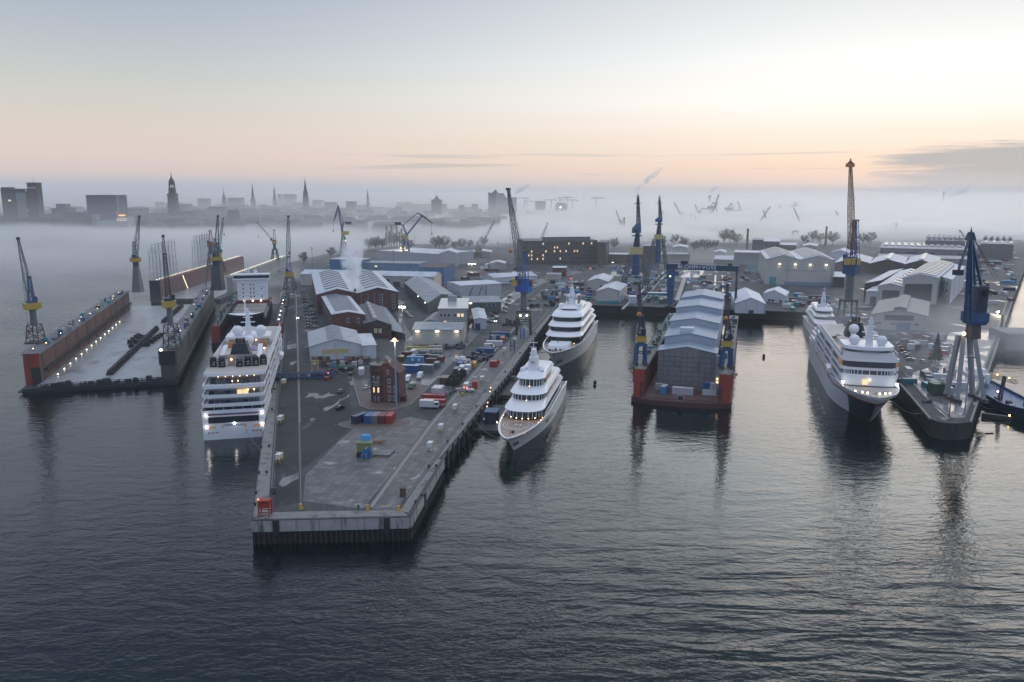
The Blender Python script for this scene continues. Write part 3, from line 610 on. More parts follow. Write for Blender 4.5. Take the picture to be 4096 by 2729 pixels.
def rail(b, pts, h=1.1, t=0.07, gap=3.0):
 for p, q in zip(pts, pts[1:]):
  p = Vector(p); q = Vector(q); n = max(1, int((q - p).length / gap))
  for k in (0.55, 1.0): b.beam(p + Vector((0, 0, h * k)), q + Vector((0, 0, h * k)), t)
  for i in range(n + 1): c = p + (q - p) * i / n; b.beam(c, c + Vector((0, 0, h)), t)
def deck_clutter(parent, x0, x1, y0, y1, z, n, seed, name='deck_box'):
 r = random.Random(seed)
 for i in range(n):
  y = y0 + (y1 - y0) * (i + r.random() * 0.7) / n; x = x0 + (x1 - x0) * r.random(); k = r.random()
  b = MB(); w, l, hh = 0.8 + r.random() * 1.6, 1.2 + r.random() * 4.0, 0.8 + r.random() * 1.9
  if k < 0.65: b.cbox(x, y, z, w, l, hh, r.random() * 0.3)
  elif k < 0.85: b.tube((x, y, z), (x, y, z + hh), 0.5, 0.5, 8)
  else: b.box(x - 0.1, x + 0.1, y - 0.1, y + 0.1, z, z + 3.5); b.box(x - 0.5, x + 0.5, y - 0.2, y + 0.2, z + 3.2, z + 3.5)
  b.build(name if k < 0.65 else ('capstan' if k < 0.85 else 'lamp_post'), r.choice([M_CGREY, M_CDARK, M_GREYW, M_CBLUE, M_GREYD, M_TEAL]), parent)
f0 = G(75, 1580).xy; f1 = G(712, 1540).xy; dl = (f1 - f0); W1 = dl.length; R1 = atan2(dl.y, dl.x); L1 = 268.0
D1 = thing('floating_dock', "long empty floating dock with rusty side walls, red end plate and wet floor", 'dock', (f0.x, f0.y, 0), R1)
b = MB(); b.box(1.5, W1 - 1, 0, L1, -2, 2.4); b.box(0, W1, -0.5, L1, 1.0, 1.6); b.build('pontoon', M_DARK, D1)
b = MB(); b.box(6.8, W1 - 7.2, 3.5, L1 - 0.5, 2.4, 3.0); b.build('dock_floor', M_FLOOR, D1)
b = MB(); b.box(1.2, 7.2, 9, 252, 2.4, 16.4); ribs(b, 7.2, 14, 250, 3.0, 15.6, 11, 0.18, 0.5); b.build('side_wall', M_RUST, D1)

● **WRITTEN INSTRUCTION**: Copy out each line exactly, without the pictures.

● **RESPONSE BELOW**:
The Blender Python script for this scene continues. Write part 3, from line 610 on. More parts follow. Write for Blender 4.5. Take the picture to be 4096 by 2729 pixels.
def rail(b, pts, h=1.1, t=0.07, gap=3.0):
 for p, q in zip(pts, pts[1:]):
  p = Vector(p); q = Vector(q); n = max(1, int((q - p).length / gap))
  for k in (0.55, 1.0): b.beam(p + Vector((0, 0, h * k)), q + Vector((0, 0, h * k)), t)
  for i in range(n + 1): c = p + (q - p) * i / n; b.beam(c, c + Vector((0, 0, h)), t)
def deck_clutter(parent, x0, x1, y0, y1, z, n, seed, name='deck_box'):
 r = random.Random(seed)
 for i in range(n):
  y = y0 + (y1 - y0) * (i + r.random() * 0.7) / n; x = x0 + (x1 - x0) * r.random(); k = r.random()
  b = MB(); w, l, hh = 0.8 + r.random() * 1.6, 1.2 + r.random() * 4.0, 0.8 + r.random() * 1.9
  if k < 0.65: b.cbox(x, y, z, w, l, hh, r.random() * 0.3)
  elif k < 0.85: b.tube((x, y, z), (x, y, z + hh), 0.5, 0.5, 8)
  else: b.box(x - 0.1, x + 0.1, y - 0.1, y + 0.1, z, z + 3.5); b.box(x - 0.5, x + 0.5, y - 0.2, y + 0.2, z + 3.2, z + 3.5)
  b.build(name if k < 0.65 else ('capstan' if k < 0.85 else 'lamp_post'), r.choice([M_CGREY, M_CDARK, M_GREYW, M_CBLUE, M_GREYD, M_TEAL]), parent)
f0 = G(75, 1580).xy; f1 = G(712, 1540).xy; dl = (f1 - f0); W1 = dl.length; R1 = atan2(dl.y, dl.x); L1 = 268.0
D1 = thing('floating_dock', "long empty floating dock with rusty side walls, red end plate and wet floor", 'dock', (f0.x, f0.y, 0), R1)
b = MB(); b.box(1.5, W1 - 1, 0, L1, -2, 2.4); b.box(0, W1, -0.5, L1, 1.0, 1.6); b.build('pontoon', M_DARK, D1)
b = MB(); b.box(6.8, W1 - 7.2, 3.5, L1 - 0.5, 2.4, 3.0); b.build('dock_floor', M_FLOOR, D1)
b = MB(); b.box(1.2, 7.2, 9, 252, 2.4, 16.4); ribs(b, 7.2, 14, 250, 3.0, 15.6, 11, 0.18, 0.5); b.build('side_wall', M_RUST, D1)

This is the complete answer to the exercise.